Un processus qui s’accompagne de la capacité à pardonner. Un point crucial ici traité de manière très judicieuse par François Ozon, qui ne dépeint pas le père Preynat comme un prédateur sexuel, mais comme un homme malade, aux penchants problématiques. C’est un adulte, mais il n’est à son aise qu'au milieu des enfants, auprès d’eux, trop près d’eux. Pour lui, ses actes ne sont pas problématiques, il ne pensait pas à mal. Le traitement du personnage du père Preynat est très intéressant, celui-ci ayant une étiquette de prédateur sexuel, incitant le mépris voire la haine, mais étant d’une grande fragilité, inspirant presque la pitié, dressant un portrait qui n’est pas sans rappeler celui du protagoniste de M le Maudit. Cette indécision qui affecte le spectateur dans la manière dont il faut juger le père Preynat permet de mettre en perspective toute la complexité de l’accord du pardon, nécessaire pour trouver la paix, mais qui signe la fin du combat et, potentiellement, un danger pour la cause de La Parole Libérée.

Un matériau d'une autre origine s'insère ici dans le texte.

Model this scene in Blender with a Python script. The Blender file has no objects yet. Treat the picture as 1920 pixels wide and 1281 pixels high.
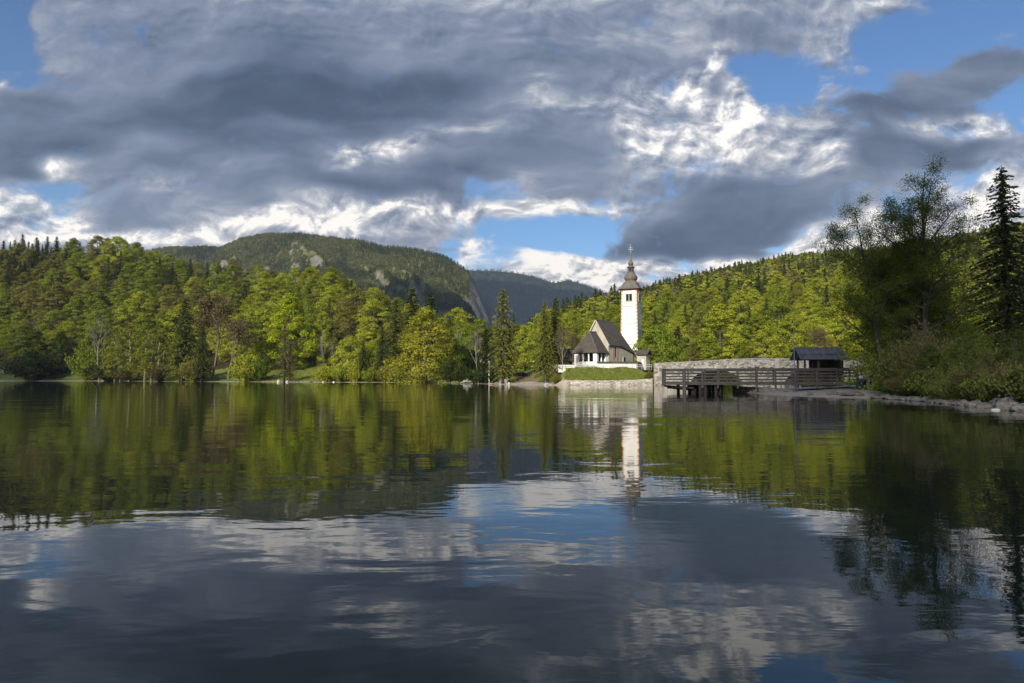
import bpy, bmesh, math, random
import numpy as np
from mathutils import Vector, Matrix

# ------------------------------------------------------------------ camera, sky, sun, exposure
scene = bpy.context.scene
COL = scene.collection
R = math.radians
rng = np.random.default_rng(7)
random.seed(7)

FPX, PITCH, CAMH = 1280.0, math.atan(68.0 / 1280.0), 1.7
cam_d = bpy.data.cameras.new('camera')
cam_d.sensor_width = 36.0
cam_d.lens = 24.0
cam_d.clip_start = 0.1
cam_d.clip_end = 30000.0
cam = bpy.data.objects.new('camera', cam_d)
cam.location = (0, 0, CAMH)
cam.rotation_euler = (R(90) + PITCH, 0, 0)
COL.objects.link(cam)
scene.camera = cam

SUN_A, SUN_E = 24.0, 24.0      # degrees: how far left of straight behind the camera, and how high
sdir = Vector((-math.sin(R(SUN_A)) * math.cos(R(SUN_E)), -math.cos(R(SUN_A)) * math.cos(R(SUN_E)), math.sin(R(SUN_E))))
sun_d = bpy.data.lights.new('sun', 'SUN')
sun_d.energy = 5.0
sun_d.angle = R(0.5)
sun_d.color = (1.0, 0.90, 0.74)
sun = bpy.data.objects.new('sun', sun_d)
sun.rotation_euler = sdir.to_track_quat('Z', 'Y').to_euler()
sun.location = (0, 0, 60)
COL.objects.link(sun)

scene.view_settings.view_transform = 'Standard'
scene.view_settings.look = 'None'
scene.view_settings.exposure = 0.28
scene.view_settings.gamma = 1.0
scene.render.film_transparent = False
try:
    scene.cycles.max_bounces = 6
    scene.cycles.diffuse_bounces = 2
    scene.cycles.glossy_bounces = 3
    scene.cycles.transmission_bounces = 2
    scene.cycles.transparent_max_bounces = 4
    scene.cycles.volume_bounces = 0
    scene.cycles.use_denoising = True
    scene.cycles.caustics_reflective = False
    scene.cycles.caustics_refractive = False
except Exception:
    pass


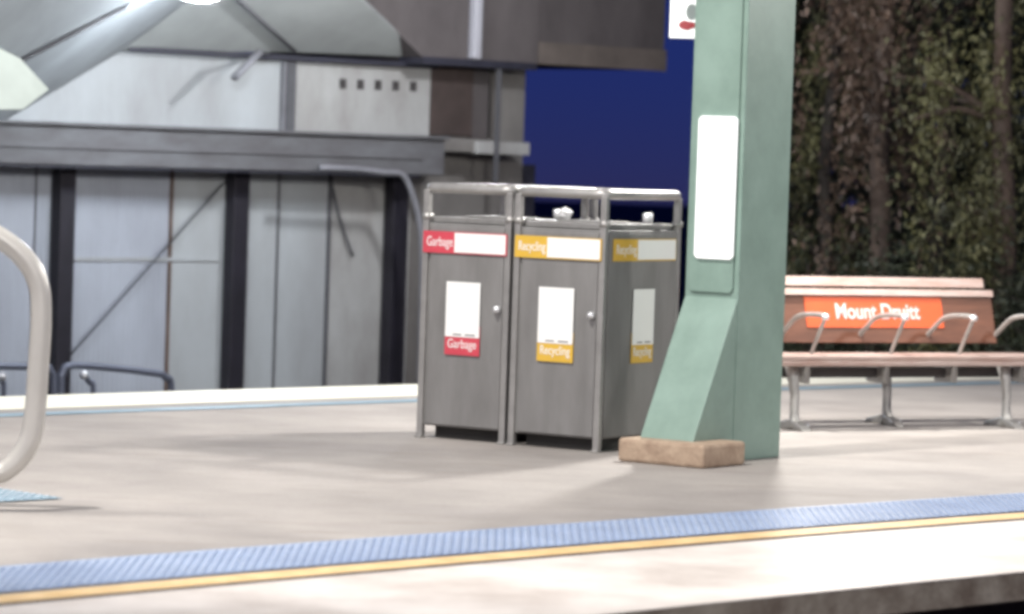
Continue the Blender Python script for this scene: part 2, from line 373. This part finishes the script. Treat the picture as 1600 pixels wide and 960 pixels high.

Grâce à Dieu est un film exhaustif sans être lourd, ni source d’égarement pour le spectateur. Le film de François Ozon explore toute la complexité de l’accord du pardon, de la compréhension de la souffrance d’autrui, traitant de l’actualité mais pouvant s’appliquer à bien d’autres situations. Car le contexte dans lequel il se déroule, avec ses problématiques institutionnelles et religieuses, ne l’empêchent pas d’avoir une portée plus large. N’oublions pas non plus la très bonne prestation des acteurs, tous au rendez-vous, rendant hommage à toute la souffrance de ces hommes et de leur entourage, et du combat qu’ils mènent depuis des années. Un film riche, parlant et pertinent.